Cantada (Depois de Ter Você)  - Adriana Calcanhotto (Álbum Cantada, 2002)
“Depois de ter você
Pra que querer saber
Que horas são?

Se é noite ou faz calor
Se estamos no verão
Se o sol virá ou não
Ou pra que é que serve
Uma canção como esta?

Depois de ter você
Poetas para que? (...)

A autora define que a poesia, embora lhe seja importante, é nada quando acontece a perda da pessoa amada, a natureza não é mais essencial, e nem mesmo a canção que compõe é válida em face de tal privação. É possível perceber também em seus versos a desconsideração pela vida.
O contéudo bucólico e a idealização amorosa são os componentes dessa obra que retratam a mulher do Arcadismo como distante,  incorpórea, um ser superior, inalcansável e imaterial.

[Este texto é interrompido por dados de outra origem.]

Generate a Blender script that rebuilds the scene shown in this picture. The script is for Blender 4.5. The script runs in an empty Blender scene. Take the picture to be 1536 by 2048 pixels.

Calcanhoto (2002), não esclarece se o ser amado é homem ou mulher, mas o vê do mesmo modo como os poetas árcades: inatingível.
É possível afirmar que “de todos os poetas “mineiros”, talvez seja ele (Cláudio Manuel da Costa) o mais profundamente preso às emoções e valores da terra” (Cândido, 1997). Basta apenas perscrutar seus poemas e veremos as características árcades que tão bem soube usar para compor poemas de grande valor literário.

Glossário:
Avena= antiga flauta pastoril.
Penha = penhasco, rocha.


Referências bibliográficas:
CÂNDIDO, Antonio. Formação da Literatura Brasileira. 1º. Volume.  Editora Itatiaia Limitada, Belo Horizonte – Rio de Janeiro, 1997.

CEREJA, William Roberto e MAGALHÃES, Thereza Cochar. Português: Linguagens. Atual Editora, São Paulo, 1994.